Ancak Alman Askeri Karşı İstihbarat Servisi Sözcüsü Amerika’nın Sesi’ne yaptığı açıklamada, ordunun Alman güvenlik birimleriyle ve uluslararası ortaklarla işbirliğini arttırarak aşırı sağcılar ve bağlantılarının ortaya çıkarılması konusunda çalışmalarını genişlettiğini söyledi.
Adının açıklanmaması konusunda ısrar eden sözcü, “250 bin üyesi bulunan Alman ordusunda hiçbir aşırıcıya, özellikle de aşırı sağcılara yer yoktur” dedi.
Aynı yetkili ordunun aşırı sağcıların sızmasını engellemek amacıyla farklı yöntemler kullandığını, bunlar arasında tüm başvuranlar için yıllık olarak yapılan 16 bin güvenlik kontrolu da bulunduğunu söyledi.
Düsseldorf Uygulamalı Bilimler Üniversitesi Profesörü ve Aşırı Sağcı Kanat Araştırmaları Direktörü Fabian Virchow, aşırı sağcı çok sayıda grubun polis ve askeri, kendi ideolojilerini yaymak ve yeni üyeler kazanmak için cazip bir kaynak olarak gördüğünü söylüyor.
Virchow buna örnek olarak da ADF’nin çok sayıda polis memurunu önde gelen çalışanları olarak atamasını gösteriyor.

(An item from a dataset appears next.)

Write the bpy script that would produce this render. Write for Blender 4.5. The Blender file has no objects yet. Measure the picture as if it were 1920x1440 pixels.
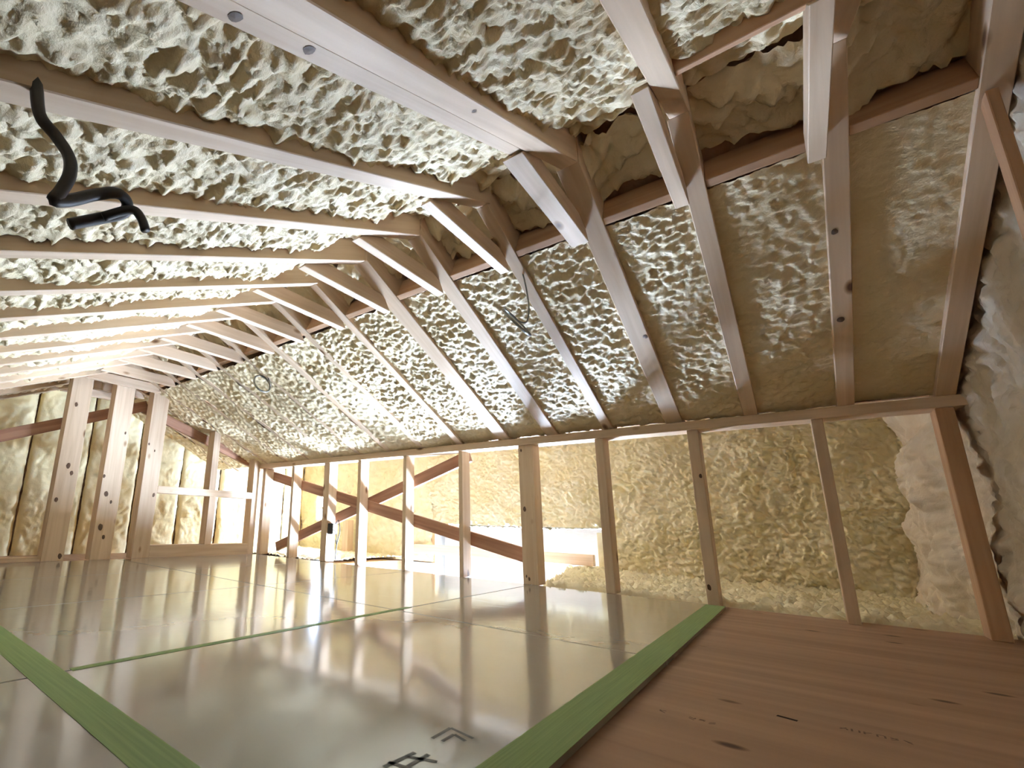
import bpy, math, random
import numpy as np
from mathutils import Matrix, Vector

random.seed(7)
S = bpy.context.scene
C = S.collection

# ------------------------------------------------------------------ camera
CAM = (0.0, 0.0, 0.333)
RM = np.array([[0.6582709183313213, -0.02711059292829153, -0.7522927713532247],
               [0.18855777435912907, 0.9734314871086603, 0.12991191490449872],
               [0.7287834821179543, -0.22736788615919007, 0.6458935520157567]])
FPX, PX, PY = 880.54, 713.85, 774.0
cam_d = bpy.data.cameras.new('camera')
cam = bpy.data.objects.new('camera', cam_d)
C.objects.link(cam)
_w = lambda r: Vector((r[0], r[2], -r[1]))
_r, _d, _f = _w(RM[0]), _w(RM[1]), _w(RM[2])
m = Matrix((_r, -_d, -_f)).transposed().to_4x4()
m.translation = Vector(CAM)
cam.matrix_world = m
cam_d.sensor_fit = 'HORIZONTAL'
cam_d.sensor_width = 36.0
cam_d.lens = FPX / 1920 * 36
cam_d.shift_x = (960 - PX) / 1920
cam_d.shift_y = (PY - 720) / 1920
cam_d.clip_start = 0.01
S.camera = cam

# ------------------------------------------------------------------ world, exposure
wd = bpy.data.worlds.new('world')
S.world = wd
wd.use_nodes = True
wd.node_tree.nodes['Background'].inputs[0].default_value = (0.55, 0.72, 1.0, 1)
wd.node_tree.nodes['Background'].inputs[1].default_value = 0.02
S.view_settings.view_transform = 'Standard'
S.view_settings.look = 'None'
S.view_settings.gamma = 1.0
S.view_settings.use_curve_mapping = False
S.view_settings.exposure = 0.2
S.cycles.max_bounces = 14
S.cycles.diffuse_bounces = 10
S.cycles.glossy_bounces = 4
S.cycles.use_denoising = True
S.cycles.sample_clamp_indirect = 8.0
WINDOW_STRENGTH = 760.0
WINDOW_COLOR = (0.55, 0.715, 1.0, 1)


# ------------------------------------------------------------------ materials
def nt(name):
    mt = bpy.data.materials.new(name)
    mt.use_nodes = True
    return mt, mt.node_tree.nodes, mt.node_tree.links, mt.node_tree.nodes['Principled BSDF']


def ramp(nodes, stops):
    r = nodes.new('ShaderNodeValToRGB')
    e = r.color_ramp.elements
    e[0].position, e[0].color = stops[0][0], (*stops[0][1], 1)
    e[1].position, e[1].color = stops[-1][0], (*stops[-1][1], 1)
    for p, c in stops[1:-1]:
        x = e.new(p)
        x.color = (*c, 1)
    return r


def wood(name, light, dark, rough=0.6, knots=True, fine=1.0, along='x'):
    mt, N, L, B = nt(name)
    tc = N.new('ShaderNodeTexCoord')
    oi = N.new('ShaderNodeObjectInfo')
    off = N.new('ShaderNodeVectorMath'); off.operation = 'MULTIPLY_ADD'
    cmb = N.new('ShaderNodeCombineXYZ')
    for i in range(3):
        L.new(oi.outputs['Random'], cmb.inputs[i])
    L.new(cmb.outputs[0], off.inputs[0])
    off.inputs[1].default_value = (37, 11, 23)
    L.new(tc.outputs['Object'], off.inputs[2])
    mp = N.new('ShaderNodeMapping')
    mp.inputs['Scale'].default_value = (1.6 * fine, 28 * fine, 28 * fine) if along == 'x' else (28 * fine, 1.6 * fine, 28 * fine)
    L.new(off.outputs[0], mp.inputs[0])
    n1 = N.new('ShaderNodeTexNoise')
    n1.inputs['Scale'].default_value = 1.0
    n1.inputs['Detail'].default_value = 6
    n1.inputs['Distortion'].default_value = 0.6
    L.new(mp.outputs[0], n1.inputs['Vector'])
    r1 = ramp(N, [(0.3, dark), (0.65, light)])
    L.new(n1.outputs['Fac'], r1.inputs[0])
    col = r1.outputs[0]
    # per-board tone
    hs = N.new('ShaderNodeHueSaturation')
    mr = N.new('ShaderNodeMapRange')
    mr.inputs['To Min'].default_value = 0.88
    mr.inputs['To Max'].default_value = 1.08
    L.new(oi.outputs['Random'], mr.inputs['Value'])
    L.new(mr.outputs[0], hs.inputs['Value'])
    L.new(col, hs.inputs['Color'])
    col = hs.outputs[0]
    if knots:
        mk = N.new('ShaderNodeMapping')
        mk.inputs['Scale'].default_value = (3.2, 7, 7) if along == 'x' else (9, 4.5, 7)
        L.new(off.outputs[0], mk.inputs[0])
        v = N.new('ShaderNodeTexVoronoi')
        v.inputs['Scale'].default_value = 1.0
        L.new(mk.outputs[0], v.inputs['Vector'])
        rk = ramp(N, [(0.05, (0.16, 0.085, 0.045)), (0.085, (0.5, 0.4, 0.3)), (0.13, (1, 1, 1))])
        L.new(v.outputs['Distance'], rk.inputs[0])
        mx = N.new('ShaderNodeMix'); mx.data_type = 'RGBA'; mx.blend_type = 'MULTIPLY'
        mx.inputs[0].default_value = 1
        L.new(col, mx.inputs[6]); L.new(rk.outputs[0], mx.inputs[7])
        col = mx.outputs[2]
    L.new(col, B.inputs['Base Color'])
    B.inputs['Roughness'].default_value = rough
    B.inputs['Specular IOR Level'].default_value = 0.3
    bp = N.new('ShaderNodeBump')
    bp.inputs['Strength'].default_value = 0.15
    bp.inputs['Distance'].default_value = 0.002
    L.new(n1.outputs['Fac'], bp.inputs['Height'])
    L.new(bp.outputs[0], B.inputs['Normal'])
    return mt


def foam_mat(name, a, b, scale=90, bump=0.5):
    mt, N, L, B = nt(name)
    tc = N.new('ShaderNodeTexCoord')
    n1 = N.new('ShaderNodeTexNoise')
    n1.inputs['Scale'].default_value = 5
    n1.inputs['Detail'].default_value = 3
    L.new(tc.outputs['Object'], n1.inputs['Vector'])
    r = ramp(N, [(0.35, a), (0.65, b)])
    L.new(n1.outputs['Fac'], r.inputs[0])
    L.new(r.outputs[0], B.inputs['Base Color'])
    n2 = N.new('ShaderNodeTexNoise')
    n2.inputs['Scale'].default_value = scale
    n2.inputs['Detail'].default_value = 5
    n2.inputs['Roughness'].default_value = 0.6
    L.new(tc.outputs['Object'], n2.inputs['Vector'])
    bp = N.new('ShaderNodeBump')
    bp.inputs['Strength'].default_value = bump
    bp.inputs['Distance'].default_value = 0.006
    L.new(n2.outputs['Fac'], bp.inputs['Height'])
    L.new(bp.outputs[0], B.inputs['Normal'])
    B.inputs['Roughness'].default_value = 0.55
    B.inputs['Specular IOR Level'].default_value = 0.22
    return mt


def flat(name, col, rough=0.5, spec=0.4, metal=0.0):
    mt, N, L, B = nt(name)
    n = N.new('ShaderNodeTexNoise')
    n.inputs['Scale'].default_value = 30
    r = ramp(N, [(0.3, tuple(c * 0.9 for c in col)), (0.7, col)])
    L.new(n.outputs['Fac'], r.inputs[0])
    L.new(r.outputs[0], B.inputs['Base Color'])
    B.inputs['Roughness'].default_value = rough
    B.inputs['Specular IOR Level'].default_value = spec
    B.inputs['Metallic'].default_value = metal
    return mt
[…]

Virchow daha önce Amerika’nın Sesi’ne verdiği bir röportajda, “Aşırı sağcılar bu iki kurumun toplumun diğer kesimlerine göre daha muhafazakar olacağını tahmin ediyor. Bu da özellikle 2015’teki göçmen krizi sırasında hukukun ihlal edildiğine inananların görüşünü yansıtıyor” değerlendirmesini yapmıştı.
Basında yer alan haberlere göre 550’den fazla Alman askeri, aşırı sağcı hareketlere karıştı.
New York’taki Siena College’da Siyaset Bilimi Profesörü olan Vera Eccarius-Kelly, “Bu durum da Alman askeri yapısı içinde silahlara ve ileri düzeyde eğitime ulaşma şansına sahip tehlikeli bireyler bulunduğuna işaret ediyor” dedi.
Eccarius-Kelly, Amerika’nın Sesi’ne “Bu durum yabancılardan nefret eden bu aşırıcıların ordudan uzaklaştırılması konusunda gerekenlerin yeterince yapılmadığı anlamına geliyor” değerlendirmesi yaptı.